Die natürliche Geilheit.

Ja, so. Ich mag zum Beispiel Dahlia Grey, die oft in Andrew Blake Filme mitspielt. Von der bin ich ein großer Fan. Die finde ich total Super.

Würdest Du die gerne mal treffen?

Ja! Mit der würde ich gerne mal eine ganz 3sat-Sendung machen. „Durch die Nacht mit Dahlia Grey“. Das fänd' ich cool. Das würde aber wohl nur gehen, wenn wir nicht über ihren Beruf reden. Aber nochmal zurück zu den Frauen-Pornos: Ich finde es prinzipiell gut, wenn Frauen für Frauen Pornos machen. Nur sind sehen diese Filme immer aus, als wären sie für das Fernsehen geschnitten. Die sind zensiert.

Was heißt zensiert?

Bei Frauenpornos liegt die Frau breitbeinig da, zieht dann ihre Unterhose aus und dann verdeckt der Kopf des Mannes die ganze Zeit ihre Scham. Das ist das Problem. Die Produzenten denken immer noch, dass Frauen von harten Szenen wie in normalen Pornos abgestoßen sein könnten. So kommen diese Filme raus, die ohne Probleme um 22 Uhr im Fernsehen laufen könnten. Das sind Softpornos.

Schaust Du auch Pornos im Internet?

Im Internet kenne ich mich überhaupt nicht aus. Ich kann E-Mails schreiben, das ist auch schon fast alles. Ich habe auch noch nie YouTube gesehen - leider. Was das angeht, bin ich ziemlich altmodisch.

Gerade bei YouTube ist letztens eine Produktion namens „Wahrheit oder Pflicht“ von dir aufgetaucht. Dort spielst Du mit vier Gästen Flaschendrehen und ihr erzählt Euch dabei ziemlich intime Dinge. Wird es diese Sendung bald irgendwo im Fernsehen geben?

Nur weil das jetzt im Internet aufgetaucht ist, denken alles, dass das frisch wäre. Diese Sendung fünf Jahre alt und bei dieser einen Sendung wird es auch bleiben, weil sich kein Sender für dieses Konzept interessiert.

In der Sendung erzählt zum Beispiel Roger Willemsen von seinem ersten Analsex. War den Teilnehmern damals klar, dass das mal gesendet wird?

Nein! Das hat irgendeine Sackratte ins Netz gestellt. Wenn ich wüsste wer das war, würde ich den vor Gericht stellen. 

Willemsen war also nicht gerade begeistert, als die Sendung bei YouTube auftauchte?

Oh Gott, nein.

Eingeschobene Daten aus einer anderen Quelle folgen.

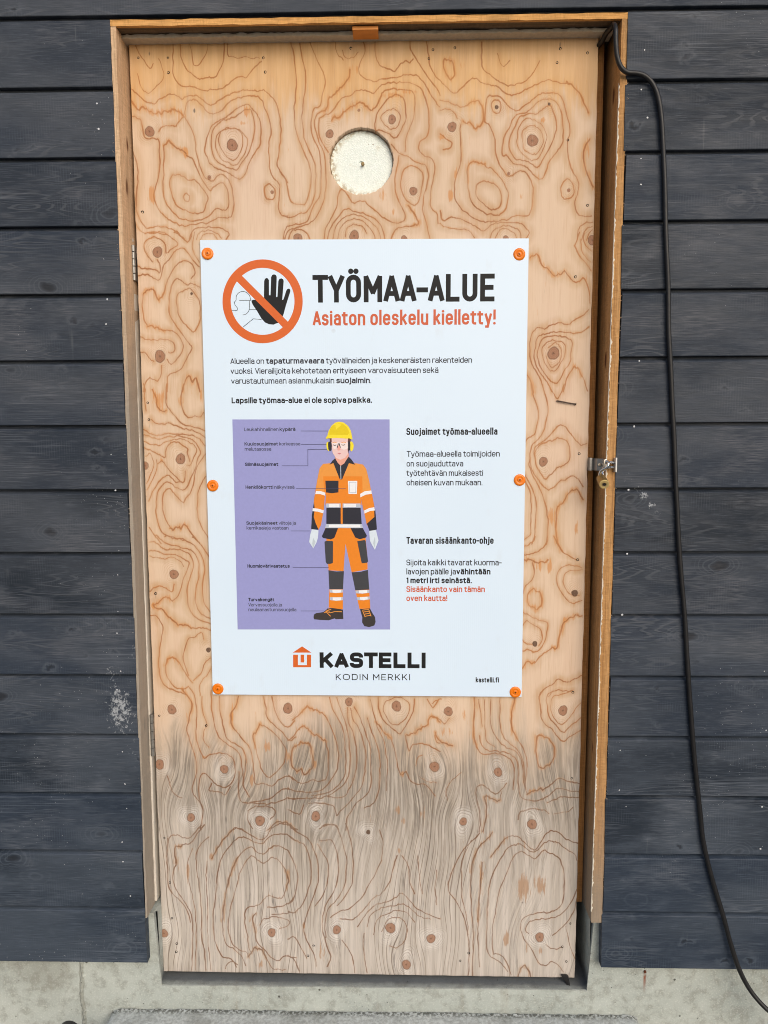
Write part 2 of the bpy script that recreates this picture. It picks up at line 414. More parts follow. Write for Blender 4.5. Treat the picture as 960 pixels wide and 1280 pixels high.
seam = MB(); fj = bp(103, 1240, CF)[0]; sv = []; zz = np.linspace(0.0, ZT+0.02, 60)
for z in zz:
    w = 0.0025+0.002*random.random(); o_ = 0.003*math.sin(z*60)+0.002*random.uniform(-1, 1); h_ = 0.0015+0.0025*random.random()
    sv += [(fj-w-0.002+o_, CF+0.001, z), (fj-w*0.3+o_, CF-h_, z), (fj+w*0.5+o_, CF-h_*0.8, z), (fj+w+0.002+o_, CF+0.001, z)]
seam.add(sv, [(i*4+k, i*4+k+1, i*4+k+5, i*4+k+4) for i in range(len(zz)-1) for k in range(3)])
seam.build('form_seam', M['concrete'], found)
rn = MB(); p = bp(806, 1214, CF); rn.lathe((p[0], CF+0.002, p[2]), (0, -1, 0), [(0, 0.003), (0.005, 0.003), (0.006, 0.002)], 10)
rn.build('nail', M['rustnail'], found)

def mat_step():
    t = NT('rough_step_concrete'); n = t.noise(120, detail=5, rough=0.7); b = t.noise(12, detail=4)
    c = t.mix(t.step(n, 0.35, 0.65), lin(158, 163, 161), lin(192, 198, 197))
    c = t.mix(t.mul(t.step(b, 0.5, 0.7), 0.4), c, lin(96, 96, 86))
    # dark crumbs along the joint to the wall
    e = t.mul(t.step(t.y, CF-0.022, CF-0.004), t.step(t.noise(160, detail=4), 0.42, 0.55))
    c = t.mix(t.mul(e, 0.8), c, lin(58, 58, 48))
    return t.out(c, 0.92, t.add(n, t.mul(b, 0.5)), 0.6, 0.003)
xs0, xs1 = bp(141, 1268, CF-0.004)[0], bp(797, 1272, CF-0.004)[0]
st = MB(); bm = bmesh.new()
nx, ny = 160, 40; vs = {}
for j in range(ny+1):
    for i in range(nx+1):
        x = xs0+(xs1-xs0)*i/nx; y = CF-0.002-0.34*j/ny
        e = min(i, nx-i, ny-j)
        z = ZST-(0.007 if e == 0 else 0.002 if e == 1 else 0)+random.uniform(-0.0014, 0.0014)+0.0015*math.sin(x*13)*math.cos(y*31)
        vs[i, j] = bm.verts.new((x+(random.uniform(-.003, .003) if e == 0 else 0), y, z))
for j in range(ny):
    for i in range(nx): bm.faces.new((vs[i, j], vs[i, j+1], vs[i+1, j+1], vs[i+1, j]))
bd = [e for e in bm.edges if e.is_boundary]
r_ = bmesh.ops.extrude_edge_only(bm, edges=bd)
for v in r_['geom']:
    if isinstance(v, bmesh.types.BMVert): v.co.z = -0.03
st.addbm(bm)
stp = st.build('concrete_step', mat_step(), None, smooth=True)
tag(stp, 'low rough speckled concrete step at the foot of the plywood door', 'step')

# ------------------------------------------------------------------ cladding wall
PITCH_B = 0.1360; ZB0 = Z0-1.1147; CY = -0.060
def board_profile(z0, gap_top=True):
    b = 0.0018; yb = CY+0.012; yt = CY+0.020
    p = [(yt, z0), (CY+b, z0), (CY+b*0.3, z0+b*0.3), (CY, z0+b), (CY, z0+0.1245), (CY+0.0015, z0+0.1265), (yb, z0+0.1315), (yb, z0+PITCH_B-0.0005), (yt, z0+PITCH_B-0.0005)]
    return p
def add_board(mb, x0, x1, z0, cut0=False, cut1=False, zclip=None):
    """one board: the profile swept along x in short lengths with a trace of waviness; rough cut ends"""
    prof = board_profile(z0)
    if zclip is not None: prof = [(y, max(z, zclip)) for y, z in prof]
    n = max(2, int((x1-x0)/0.05)); ph = random.random()*10; am = random.uniform(0.0002, 0.0006)
    tilt = random.uniform(-0.0012, 0.0012)
    rows = []
    for i in range(n+1):
        x = x0+(x1-x0)*i/n; dy = am*math.sin(x*5+ph); dz = am*0.8*math.sin(x*3.1+ph*2)
        row = []
        for (y, z) in prof:
            ex = 0.0
            if (i == 0 and cut0) or (i == n and cut1): ex = tilt*(z-z0)/PITCH_B*2+random.uniform(-0.0005, 0.0005)
            row.append((x+ex, y+dy, z+dz))
        rows.append(row)
    k = len(prof); V = [v for r in rows for v in r]; Fc = []
    for i in range(n):
        for j in range(k):
            a = i*k+j; b = i*k+(j+1) % k; Fc.append((a, b, b+k, a+k))
    Fc += [tuple(range(k)), tuple(reversed(range(n*k, (n+1)*k)))]
    mb.add(V, Fc)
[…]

Das war eine einmalige Pilotsendung, die wir produziert haben, um den Sendern das Konzept vorzustellen. Jahrelang hat keine Sau mehr daran gedacht, bis das plötzlich bei YouTube auftauchte. Das war gruselig.

Du bist ja auch eine Erfinderin. 2006 hast Du Dir ein Gerät für die Dammmassage bei Frauen patentieren lassen. Diese Massage zwischen Anus und Scheide soll verhindern, dass Frauen bei der Geburt die Haut einreißt. Hast Du dafür mittlerweile einen Produzenten gefunden?

Leider nicht. Ich habe weltweit das Patent angemeldet, tausende Euro in Anwälte investiert die ausländische Patentrechte für mich prüfen. Aber ich bin am Ball. Ich will das irgendwie produzieren. Da bin ich nach wie vor auf der Suche. Könnt ihr das schreiben? Vielleicht findet sich ja einer - jemand der Plastikspielzeug produziert.

Machen wir. Vielen Dank für das Gespräch.